Start
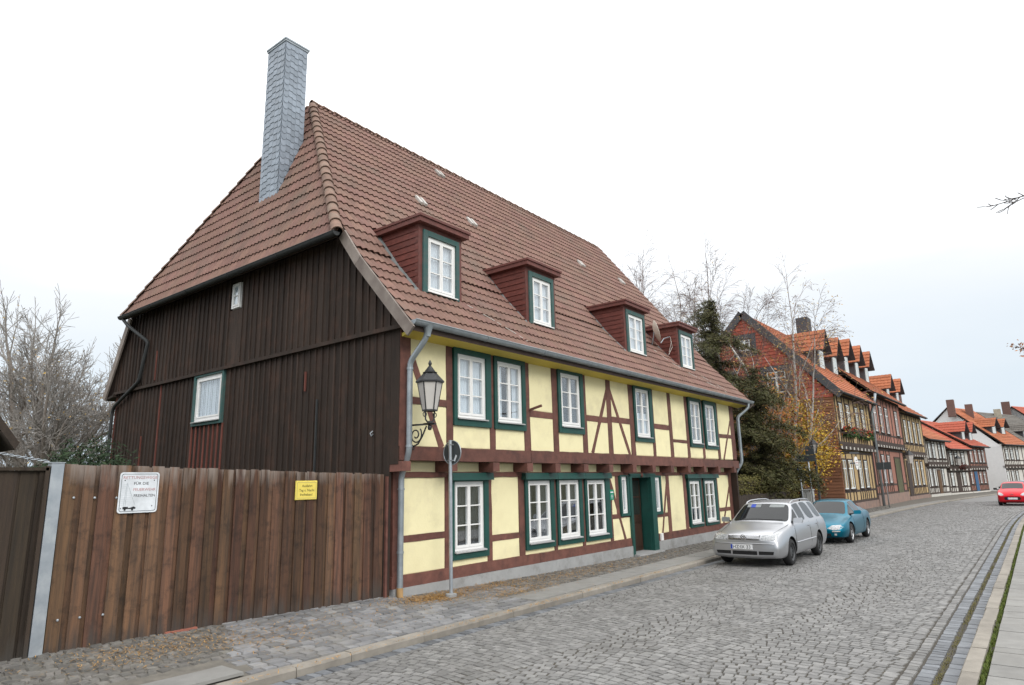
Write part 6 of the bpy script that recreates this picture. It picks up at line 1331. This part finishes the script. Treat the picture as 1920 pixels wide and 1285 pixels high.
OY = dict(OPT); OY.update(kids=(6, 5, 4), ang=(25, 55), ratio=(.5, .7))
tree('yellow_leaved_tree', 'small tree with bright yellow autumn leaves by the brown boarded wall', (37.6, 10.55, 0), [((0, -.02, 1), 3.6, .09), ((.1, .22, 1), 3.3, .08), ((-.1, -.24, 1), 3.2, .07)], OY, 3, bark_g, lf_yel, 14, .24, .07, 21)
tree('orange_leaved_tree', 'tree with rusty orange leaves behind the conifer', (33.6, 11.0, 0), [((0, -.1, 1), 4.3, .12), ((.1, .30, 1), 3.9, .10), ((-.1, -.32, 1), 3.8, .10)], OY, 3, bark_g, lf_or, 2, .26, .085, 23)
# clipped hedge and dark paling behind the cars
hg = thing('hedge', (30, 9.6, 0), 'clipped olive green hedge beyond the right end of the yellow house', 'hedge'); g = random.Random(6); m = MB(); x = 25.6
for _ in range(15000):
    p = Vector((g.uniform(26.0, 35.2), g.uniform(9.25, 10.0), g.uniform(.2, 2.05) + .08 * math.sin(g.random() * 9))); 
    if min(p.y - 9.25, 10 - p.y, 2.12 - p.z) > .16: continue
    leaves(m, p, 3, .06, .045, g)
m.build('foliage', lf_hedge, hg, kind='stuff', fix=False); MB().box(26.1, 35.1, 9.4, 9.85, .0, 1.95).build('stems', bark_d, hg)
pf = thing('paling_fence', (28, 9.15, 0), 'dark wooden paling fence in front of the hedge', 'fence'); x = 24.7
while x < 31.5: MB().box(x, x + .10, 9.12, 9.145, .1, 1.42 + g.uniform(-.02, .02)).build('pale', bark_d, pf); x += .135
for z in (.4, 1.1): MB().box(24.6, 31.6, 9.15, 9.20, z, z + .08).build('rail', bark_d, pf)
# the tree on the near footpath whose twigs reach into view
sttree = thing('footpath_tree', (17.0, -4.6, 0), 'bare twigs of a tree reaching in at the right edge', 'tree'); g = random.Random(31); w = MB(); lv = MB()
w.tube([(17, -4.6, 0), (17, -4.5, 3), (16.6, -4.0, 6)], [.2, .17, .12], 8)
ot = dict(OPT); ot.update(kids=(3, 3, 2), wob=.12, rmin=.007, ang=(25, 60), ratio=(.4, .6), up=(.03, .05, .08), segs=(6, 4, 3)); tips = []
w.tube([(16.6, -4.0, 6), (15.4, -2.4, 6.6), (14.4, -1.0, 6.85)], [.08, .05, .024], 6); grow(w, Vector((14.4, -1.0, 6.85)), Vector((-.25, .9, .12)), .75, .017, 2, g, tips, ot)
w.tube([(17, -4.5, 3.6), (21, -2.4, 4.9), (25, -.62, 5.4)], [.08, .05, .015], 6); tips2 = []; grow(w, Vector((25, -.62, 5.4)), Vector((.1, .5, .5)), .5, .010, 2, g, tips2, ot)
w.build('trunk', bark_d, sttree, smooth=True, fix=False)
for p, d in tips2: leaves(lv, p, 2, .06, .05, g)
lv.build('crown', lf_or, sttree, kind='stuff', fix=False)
End
• Short problem
Except for the pictures, give all the material above again verbatim.

• Result of this exercise
Write part 6 of the bpy script that recreates this picture. It picks up at line 1331. This part finishes the script. Treat the picture as 1920 pixels wide and 1285 pixels high.
OY = dict(OPT); OY.update(kids=(6, 5, 4), ang=(25, 55), ratio=(.5, .7))
tree('yellow_leaved_tree', 'small tree with bright yellow autumn leaves by the brown boarded wall', (37.6, 10.55, 0), [((0, -.02, 1), 3.6, .09), ((.1, .22, 1), 3.3, .08), ((-.1, -.24, 1), 3.2, .07)], OY, 3, bark_g, lf_yel, 14, .24, .07, 21)
tree('orange_leaved_tree', 'tree with rusty orange leaves behind the conifer', (33.6, 11.0, 0), [((0, -.1, 1), 4.3, .12), ((.1, .30, 1), 3.9, .10), ((-.1, -.32, 1), 3.8, .10)], OY, 3, bark_g, lf_or, 2, .26, .085, 23)
# clipped hedge and dark paling behind the cars
hg = thing('hedge', (30, 9.6, 0), 'clipped olive green hedge beyond the right end of the yellow house', 'hedge'); g = random.Random(6); m = MB(); x = 25.6
for _ in range(15000):
    p = Vector((g.uniform(26.0, 35.2), g.uniform(9.25, 10.0), g.uniform(.2, 2.05) + .08 * math.sin(g.random() * 9))); 
    if min(p.y - 9.25, 10 - p.y, 2.12 - p.z) > .16: continue
    leaves(m, p, 3, .06, .045, g)
m.build('foliage', lf_hedge, hg, kind='stuff', fix=False); MB().box(26.1, 35.1, 9.4, 9.85, .0, 1.95).build('stems', bark_d, hg)
pf = thing('paling_fence', (28, 9.15, 0), 'dark wooden paling fence in front of the hedge', 'fence'); x = 24.7
while x < 31.5: MB().box(x, x + .10, 9.12, 9.145, .1, 1.42 + g.uniform(-.02, .02)).build('pale', bark_d, pf); x += .135
for z in (.4, 1.1): MB().box(24.6, 31.6, 9.15, 9.20, z, z + .08).build('rail', bark_d, pf)
# the tree on the near footpath whose twigs reach into view
sttree = thing('footpath_tree', (17.0, -4.6, 0), 'bare twigs of a tree reaching in at the right edge', 'tree'); g = random.Random(31); w = MB(); lv = MB()
w.tube([(17, -4.6, 0), (17, -4.5, 3), (16.6, -4.0, 6)], [.2, .17, .12], 8)
ot = dict(OPT); ot.update(kids=(3, 3, 2), wob=.12, rmin=.007, ang=(25, 60), ratio=(.4, .6), up=(.03, .05, .08), segs=(6, 4, 3)); tips = []
w.tube([(16.6, -4.0, 6), (15.4, -2.4, 6.6), (14.4, -1.0, 6.85)], [.08, .05, .024], 6); grow(w, Vector((14.4, -1.0, 6.85)), Vector((-.25, .9, .12)), .75, .017, 2, g, tips, ot)
w.tube([(17, -4.5, 3.6), (21, -2.4, 4.9), (25, -.62, 5.4)], [.08, .05, .015], 6); tips2 = []; grow(w, Vector((25, -.62, 5.4)), Vector((.1, .5, .5)), .5, .010, 2, g, tips2, ot)
w.build('trunk', bark_d, sttree, smooth=True, fix=False)
for p, d in tips2: leaves(lv, p, 2, .06, .05, g)
lv.build('crown', lf_or, sttree, kind='stuff', fix=False)